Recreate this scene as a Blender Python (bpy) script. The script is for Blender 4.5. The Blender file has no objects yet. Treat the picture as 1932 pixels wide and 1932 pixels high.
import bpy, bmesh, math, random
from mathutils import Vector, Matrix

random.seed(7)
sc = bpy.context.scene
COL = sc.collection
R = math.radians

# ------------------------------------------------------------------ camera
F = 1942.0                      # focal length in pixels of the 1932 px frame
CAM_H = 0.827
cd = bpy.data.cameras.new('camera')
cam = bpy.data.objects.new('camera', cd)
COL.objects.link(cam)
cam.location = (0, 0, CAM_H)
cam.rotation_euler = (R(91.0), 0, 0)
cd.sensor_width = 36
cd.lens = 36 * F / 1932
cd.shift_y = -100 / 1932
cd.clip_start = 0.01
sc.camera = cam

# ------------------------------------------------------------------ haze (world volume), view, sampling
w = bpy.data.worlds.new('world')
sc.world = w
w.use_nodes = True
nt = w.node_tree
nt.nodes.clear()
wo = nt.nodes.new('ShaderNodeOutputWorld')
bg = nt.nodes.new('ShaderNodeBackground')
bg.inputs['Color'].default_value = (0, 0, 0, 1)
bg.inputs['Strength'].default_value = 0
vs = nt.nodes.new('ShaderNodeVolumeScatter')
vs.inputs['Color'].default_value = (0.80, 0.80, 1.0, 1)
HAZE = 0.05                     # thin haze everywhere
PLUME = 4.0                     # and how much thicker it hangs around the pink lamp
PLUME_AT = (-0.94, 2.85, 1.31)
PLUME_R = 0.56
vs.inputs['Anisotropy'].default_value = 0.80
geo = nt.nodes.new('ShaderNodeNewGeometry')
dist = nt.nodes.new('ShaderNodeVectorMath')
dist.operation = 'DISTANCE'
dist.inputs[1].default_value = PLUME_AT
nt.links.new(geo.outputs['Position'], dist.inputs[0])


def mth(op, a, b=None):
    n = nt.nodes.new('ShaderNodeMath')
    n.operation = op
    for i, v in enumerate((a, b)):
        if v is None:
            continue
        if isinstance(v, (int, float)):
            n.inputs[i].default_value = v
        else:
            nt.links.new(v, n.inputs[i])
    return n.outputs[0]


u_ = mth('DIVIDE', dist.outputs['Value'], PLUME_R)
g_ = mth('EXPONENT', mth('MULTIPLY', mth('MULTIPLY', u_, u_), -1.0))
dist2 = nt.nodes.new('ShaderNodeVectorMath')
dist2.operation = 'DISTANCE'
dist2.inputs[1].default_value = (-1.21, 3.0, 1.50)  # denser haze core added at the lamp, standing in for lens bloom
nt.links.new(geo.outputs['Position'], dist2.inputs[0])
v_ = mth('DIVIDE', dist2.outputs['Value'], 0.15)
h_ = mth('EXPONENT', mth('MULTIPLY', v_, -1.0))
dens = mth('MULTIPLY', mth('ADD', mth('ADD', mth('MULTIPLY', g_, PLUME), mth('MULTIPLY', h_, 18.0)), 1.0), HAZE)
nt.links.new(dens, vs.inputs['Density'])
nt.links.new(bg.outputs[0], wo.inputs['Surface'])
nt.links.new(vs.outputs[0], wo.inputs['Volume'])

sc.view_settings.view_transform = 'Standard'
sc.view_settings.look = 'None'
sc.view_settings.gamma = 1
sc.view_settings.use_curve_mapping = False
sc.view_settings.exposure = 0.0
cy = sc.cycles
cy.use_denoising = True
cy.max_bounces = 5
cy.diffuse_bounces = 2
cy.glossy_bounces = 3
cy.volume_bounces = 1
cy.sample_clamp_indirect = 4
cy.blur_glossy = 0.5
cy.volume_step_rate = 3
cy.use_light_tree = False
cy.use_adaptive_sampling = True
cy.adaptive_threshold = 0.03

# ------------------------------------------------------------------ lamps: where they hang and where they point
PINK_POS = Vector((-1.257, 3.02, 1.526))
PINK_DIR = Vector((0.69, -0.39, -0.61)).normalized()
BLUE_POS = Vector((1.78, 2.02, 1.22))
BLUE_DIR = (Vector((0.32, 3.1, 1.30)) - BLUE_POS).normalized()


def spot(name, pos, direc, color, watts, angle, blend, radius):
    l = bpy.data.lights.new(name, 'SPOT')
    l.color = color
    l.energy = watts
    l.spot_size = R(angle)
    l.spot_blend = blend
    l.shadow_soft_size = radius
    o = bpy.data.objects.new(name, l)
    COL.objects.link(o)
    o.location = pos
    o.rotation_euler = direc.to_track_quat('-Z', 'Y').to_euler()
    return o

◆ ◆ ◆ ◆

GIVEN REQUEST
Print the whole listing exactly as it is.

FULL SOLUTION
Recreate this scene as a Blender Python (bpy) script. The script is for Blender 4.5. The Blender file has no objects yet. Treat the picture as 1932 pixels wide and 1932 pixels high.
import bpy, bmesh, math, random
from mathutils import Vector, Matrix

random.seed(7)
sc = bpy.context.scene
COL = sc.collection
R = math.radians

# ------------------------------------------------------------------ camera
F = 1942.0                      # focal length in pixels of the 1932 px frame
CAM_H = 0.827
cd = bpy.data.cameras.new('camera')
cam = bpy.data.objects.new('camera', cd)
COL.objects.link(cam)
cam.location = (0, 0, CAM_H)
cam.rotation_euler = (R(91.0), 0, 0)
cd.sensor_width = 36
cd.lens = 36 * F / 1932
cd.shift_y = -100 / 1932
cd.clip_start = 0.01
sc.camera = cam

# ------------------------------------------------------------------ haze (world volume), view, sampling
w = bpy.data.worlds.new('world')
sc.world = w
w.use_nodes = True
nt = w.node_tree
nt.nodes.clear()
wo = nt.nodes.new('ShaderNodeOutputWorld')
bg = nt.nodes.new('ShaderNodeBackground')
bg.inputs['Color'].default_value = (0, 0, 0, 1)
bg.inputs['Strength'].default_value = 0
vs = nt.nodes.new('ShaderNodeVolumeScatter')
vs.inputs['Color'].default_value = (0.80, 0.80, 1.0, 1)
HAZE = 0.05                     # thin haze everywhere
PLUME = 4.0                     # and how much thicker it hangs around the pink lamp
PLUME_AT = (-0.94, 2.85, 1.31)
PLUME_R = 0.56
vs.inputs['Anisotropy'].default_value = 0.80
geo = nt.nodes.new('ShaderNodeNewGeometry')
dist = nt.nodes.new('ShaderNodeVectorMath')
dist.operation = 'DISTANCE'
dist.inputs[1].default_value = PLUME_AT
nt.links.new(geo.outputs['Position'], dist.inputs[0])


def mth(op, a, b=None):
    n = nt.nodes.new('ShaderNodeMath')
    n.operation = op
    for i, v in enumerate((a, b)):
        if v is None:
            continue
        if isinstance(v, (int, float)):
            n.inputs[i].default_value = v
        else:
            nt.links.new(v, n.inputs[i])
    return n.outputs[0]


u_ = mth('DIVIDE', dist.outputs['Value'], PLUME_R)
g_ = mth('EXPONENT', mth('MULTIPLY', mth('MULTIPLY', u_, u_), -1.0))
dist2 = nt.nodes.new('ShaderNodeVectorMath')
dist2.operation = 'DISTANCE'
dist2.inputs[1].default_value = (-1.21, 3.0, 1.50)  # denser haze core added at the lamp, standing in for lens bloom
nt.links.new(geo.outputs['Position'], dist2.inputs[0])
v_ = mth('DIVIDE', dist2.outputs['Value'], 0.15)
h_ = mth('EXPONENT', mth('MULTIPLY', v_, -1.0))
dens = mth('MULTIPLY', mth('ADD', mth('ADD', mth('MULTIPLY', g_, PLUME), mth('MULTIPLY', h_, 18.0)), 1.0), HAZE)
nt.links.new(dens, vs.inputs['Density'])
nt.links.new(bg.outputs[0], wo.inputs['Surface'])
nt.links.new(vs.outputs[0], wo.inputs['Volume'])

sc.view_settings.view_transform = 'Standard'
sc.view_settings.look = 'None'
sc.view_settings.gamma = 1
sc.view_settings.use_curve_mapping = False
sc.view_settings.exposure = 0.0
cy = sc.cycles
cy.use_denoising = True
cy.max_bounces = 5
cy.diffuse_bounces = 2
cy.glossy_bounces = 3
cy.volume_bounces = 1
cy.sample_clamp_indirect = 4
cy.blur_glossy = 0.5
cy.volume_step_rate = 3
cy.use_light_tree = False
cy.use_adaptive_sampling = True
cy.adaptive_threshold = 0.03

# ------------------------------------------------------------------ lamps: where they hang and where they point
PINK_POS = Vector((-1.257, 3.02, 1.526))
PINK_DIR = Vector((0.69, -0.39, -0.61)).normalized()
BLUE_POS = Vector((1.78, 2.02, 1.22))
BLUE_DIR = (Vector((0.32, 3.1, 1.30)) - BLUE_POS).normalized()


def spot(name, pos, direc, color, watts, angle, blend, radius):
    l = bpy.data.lights.new(name, 'SPOT')
    l.color = color
    l.energy = watts
    l.spot_size = R(angle)
    l.spot_blend = blend
    l.shadow_soft_size = radius
    o = bpy.data.objects.new(name, l)
    COL.objects.link(o)
    o.location = pos
    o.rotation_euler = direc.to_track_quat('-Z', 'Y').to_euler()
    return o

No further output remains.